Palm Pre coming to an iPhone operator near you
A coup for Telefonica or a coup de grace for Apple?
Telefonica is no doubt pleased to have secured the next-great-smart-phone-after-the-iPhone. However, we can’t help feeling that it may have scored itself something of an own-goal.
While the Palm Pre, with its internet-inspired webOS, looks an interesting concept (we haven’t had a chance to use it ourselves), we’re left wondering how it will compete with the iPhone on the same turf.
For one thing, the two devices will be competing for the same customers. For another, the iPhone is more than a mere poster child for applications on phones and handset integration with the Web: it’s the benchmark.
It’s not just consumers that think that. Developers do to. Where Apple’s App Store long ago surpassed one billion downloads and 50,000 apps, the Pre looks less well loved: at launch on Sprint’s US network, 18 applications were available in the Palm App Catalog with one million downloads its most recent milestone (Ovum doesn’t think emulation of old Palm OS apps counts).
If you’re a Telefonica customer in the UK, Ireland or Spain and you’re in the market for an iPhone-style experience the iPhone still looks the better bet. Even a heavily subsidised Palm Pre will do well to win the hand of high-end consumers when faced with the two devices side by side. Although some long-in-the-tooth Palm aficionados may be tempted.
Given its early stage of evolution, Palm would have been better off with a European telco partner that isn’t already beholden to Apple. Offering the two devices side by side, looks like a one-sided fight to us, and potentially one that puts the webOS cat back in the bag before without really lifting its head out (O2 Germany, where the iPhone isn’t present, should offer it more opportunities).
Pre faces stiff competition for developers
While the groundswell of interest from developers in the Pre is hardly overwhelming, it’s also not that surprising. Palm has been very selective about providing access to the Pre’s “Mojo” SDK so far, although it plans to make it available to all by the end of this summer.

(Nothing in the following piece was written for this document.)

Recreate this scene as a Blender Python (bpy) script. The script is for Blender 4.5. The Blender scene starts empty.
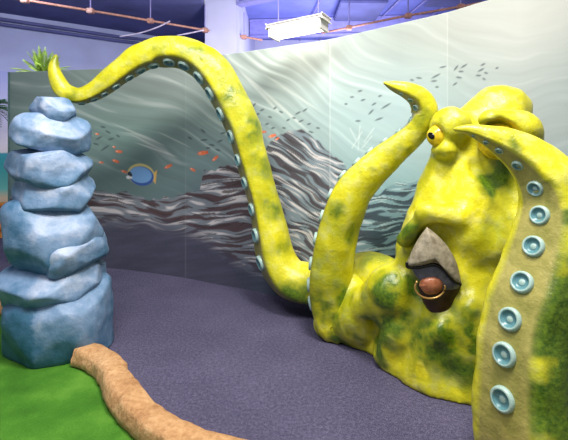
import bpy, bmesh, math, random
import numpy as np
from mathutils import Vector, Matrix, noise as mnoise
from mathutils.bvhtree import BVHTree

random.seed(7)
rng = np.random.RandomState(7)
C = bpy.context.scene.collection
F = 400.0; CX = 284.0; HY = 154.0; CH = 1.6


def P(px, py, Y):
    """a point on the view ray of a photo pixel at distance Y"""
    return Vector(((px - CX) / F * Y, Y, CH - (py - HY) / F * Y))


def G(px, py, z=0.0):
    """the point at height z seen at a photo pixel"""
    return P(px, py, (CH - z) * F / (py - HY))


def lin(c):
    return tuple(((v / 255) / 12.92 if v / 255 <= .04045 else ((v / 255 + .055) / 1.055) ** 2.4) for v in c) + (1.0,)


# ------------------------------------------------------------------ helpers
def link(name, me, parent=None, mats=()):
    o = bpy.data.objects.new(name, me)
    C.objects.link(o)
    for m in mats:
        me.materials.append(m)
    if parent:
        o.parent = parent
        o.matrix_parent_inverse = Matrix.Translation(-parent.location)
    return o


def from_bm(name, bm, mats, parent=None, smooth=False):
    bmesh.ops.recalc_face_normals(bm, faces=bm.faces)
    me = bpy.data.meshes.new(name)
    bm.to_mesh(me); bm.free()
    if smooth:
        me.polygons.foreach_set('use_smooth', [True] * len(me.polygons))
    return link(name, me, parent, mats if isinstance(mats, (list, tuple)) else [mats])


def from_np(name, V, Fc, mats, parent=None, smooth=True, attrs=None):
    me = bpy.data.meshes.new(name)
    me.from_pydata([tuple(v) for v in V], [], [tuple(int(i) for i in f) for f in Fc])
    me.validate()
    if smooth:
        me.polygons.foreach_set('use_smooth', [True] * len(me.polygons))
    for k, a in (attrs or {}).items():
        at = me.attributes.new(k, 'FLOAT', 'POINT')
        at.data.foreach_set('value', np.asarray(a, dtype=np.float32))
    me.update()
    return link(name, me, parent, mats)


def tag(o, label=None, cat=None, group=None, kind=None):
    if label: o['label'] = label
    if cat: o['category'] = cat
    if group: o['group'] = group
    if kind: o['kind'] = kind
    return o


def empty(name, loc):
    o = bpy.data.objects.new(name, None)
    C.objects.link(o); o.location = loc
    o.empty_display_size = .1
    return o


def box(bm, lo, hi):
    r = bmesh.ops.create_cube(bm, size=1)
    c = [(a + b) / 2 for a, b in zip(lo, hi)]
    for v in r['verts']:
        v.co = Vector([c[i] + v.co[i] * (hi[i] - lo[i]) for i in range(3)])
    return r['verts']


def tube(bm, pts, rad, n=10, cap=True):
    pts = [Vector(p) for p in pts]
    rr = rad if isinstance(rad, (list, tuple)) else [rad] * len(pts)
    rings = []
    for i, p in enumerate(pts):
        t = (pts[min(i + 1, len(pts) - 1)] - pts[max(i - 1, 0)]).normalized()
        a = Vector((0, 0, 1)) if abs(t.z) < .9 else Vector((1, 0, 0))
        u = t.cross(a).normalized(); w = t.cross(u)
        rings.append([bm.verts.new(p + (u * math.cos(k * 2 * math.pi / n) + w * math.sin(k * 2 * math.pi / n)) * rr[i]) for k in range(n)])
    for a, b in zip(rings, rings[1:]):
        for k in range(n):
            bm.faces.new((a[k], a[(k + 1) % n], b[(k + 1) % n], b[k]))
    if cap:
        bm.faces.new(rings[0]); bm.faces.new(rings[-1])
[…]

Can it succeed? Palm enters a competitive market where the battle for developers’ hearts and minds is being fought out by far more significant players, despite the residual fondness the Palm brand continues to have in North America. Apple, Google, Microsoft, Nokia and RIM already have their claws deep into potential mobile developers and there is only so much fragmentation a developer can tolerate.
Just ask Nokia, which is deep into efforts to simplify its own developer offering in the face of the iPhone onslaught in order to hold onto the allegiance its smart phone market share commands.

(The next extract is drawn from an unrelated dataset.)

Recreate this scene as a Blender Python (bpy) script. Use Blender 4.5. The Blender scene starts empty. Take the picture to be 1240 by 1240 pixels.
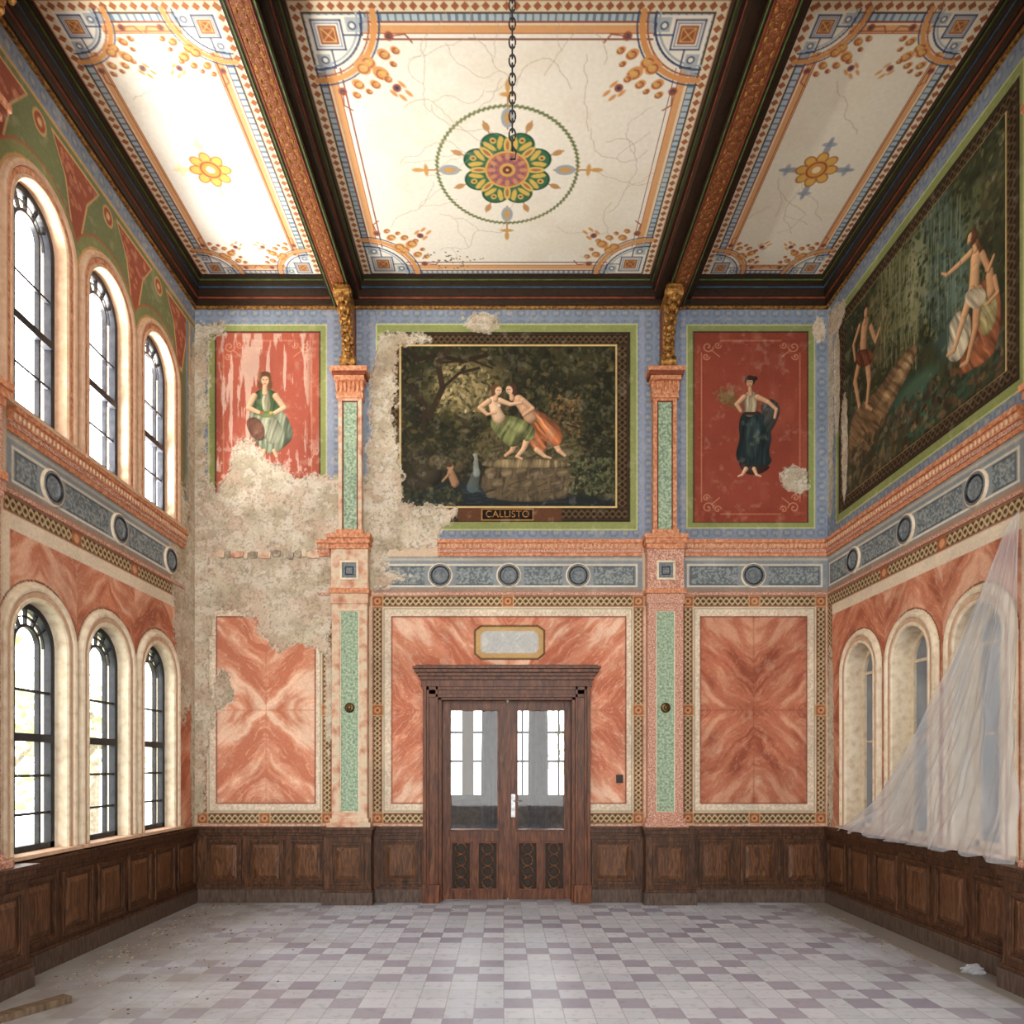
import bpy, bmesh, math, random
import numpy as np
from mathutils import Vector
random.seed(7); rng=np.random.default_rng(7)
scene=bpy.context.scene
try:
    scene.view_settings.view_transform='Standard'
except Exception: pass
YB=8.7; XL=-3.74; XR=3.92; ZC=7.52
WORLD=7.4
# ---------------------------------------------------------------- helpers
def lin1(c):
    c=c/255.0
    return c/12.92 if c<=0.04045 else ((c+0.055)/1.055)**2.4
def lin(c): return (lin1(c[0]),lin1(c[1]),lin1(c[2]),1.0)
def FB(u,v,n): return ((u-610)/100.0, YB-n/100.0, (1092-v)/100.0)
def FL(u,v,n): return (XL+n/100.0, u/100.0, (1092-v)/100.0)
def FR(u,v,n): return (XR-n/100.0, u/100.0, (1092-v)/100.0)
def FCE(u,v,n): return ((u-610)/100.0, v/100.0, ZC-n/100.0)
def hash2(ix,iy,seed):
    n=(ix*374761393+iy*668265263+seed*1442695041)&0xFFFFFFFF
    n=((n^(n>>13))*1274126177)&0xFFFFFFFF
    n=n^(n>>16)
    return (n&0xFFFF)/65535.0
def vn(x,y,seed=0):
    xi=np.floor(x).astype(np.int64); yi=np.floor(y).astype(np.int64)
    fx=x-xi; fy=y-yi; fx=fx*fx*(3-2*fx); fy=fy*fy*(3-2*fy)
    a=hash2(xi,yi,seed); b=hash2(xi+1,yi,seed); c=hash2(xi,yi+1,seed); d=hash2(xi+1,yi+1,seed)
    return (a*(1-fx)+b*fx)*(1-fy)+(c*(1-fx)+d*fx)*fy
def fbm(x,y,seed=0,o=4):
    t=0; a=0.5; s=0
    for i in range(o):
        t=t+a*vn(x,y,seed+i*17); s+=a; a*=0.5; x=x*2.03+3.1; y=y*2.03+1.7
    return t/s
def sm(x,a,b): 
    t=np.clip((x-a)/(b-a),0,1); return t*t*(3-2*t)

# ---------------------------------------------------------------- materials
def newmat(name):
    m=bpy.data.materials.new(name); m.use_nodes=True
    nt=m.node_tree; b=nt.nodes['Principled BSDF']; return m,nt,b
def mat_attr(name,rough=0.8,bump=0.25,scale=45,spec=0.2,var=0.10):
    m,nt,b=newmat(name); N=nt.nodes; L=nt.links
    at=N.new('ShaderNodeAttribute'); at.attribute_name='Col'
    tc=N.new('ShaderNodeTexCoord'); no=N.new('ShaderNodeTexNoise'); no.inputs['Scale'].default_value=scale; no.inputs['Detail'].default_value=5
    L.new(tc.outputs['Object'],no.inputs['Vector'])
    mr=N.new('ShaderNodeMapRange'); mr.inputs['From Min'].default_value=.3; mr.inputs['From Max'].default_value=.7
    mr.inputs['To Min'].default_value=1-var; mr.inputs['To Max'].default_value=1+var
    L.new(no.outputs['Fac'],mr.inputs['Value'])
    mx=N.new('ShaderNodeVectorMath'); mx.operation='SCALE'
    L.new(at.outputs['Color'],mx.inputs[0]); L.new(mr.outputs['Result'],mx.inputs['Scale'])
    L.new(mx.outputs['Vector'],b.inputs['Base Color'])
    bp=N.new('ShaderNodeBump'); bp.inputs['Strength'].default_value=bump; bp.inputs['Distance'].default_value=0.01
    L.new(no.outputs['Fac'],bp.inputs['Height']); L.new(bp.outputs['Normal'],b.inputs['Normal'])
    b.inputs['Roughness'].default_value=rough; b.inputs['Specular IOR Level'].default_value=spec
    return m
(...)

Simplicity may be on the Pre’s side. While Linux-based, webOS development is centred on HTML5 and JavaScript and is therefore already well understood by web developers. But what chance has Palm of rallying the great and the good of application and content developers (as well as the masses) to webOS when even Nokia is struggling to keep them onside?
Developer support, as much as an ingenious user experience, will make or break these high-end device offerings going forward.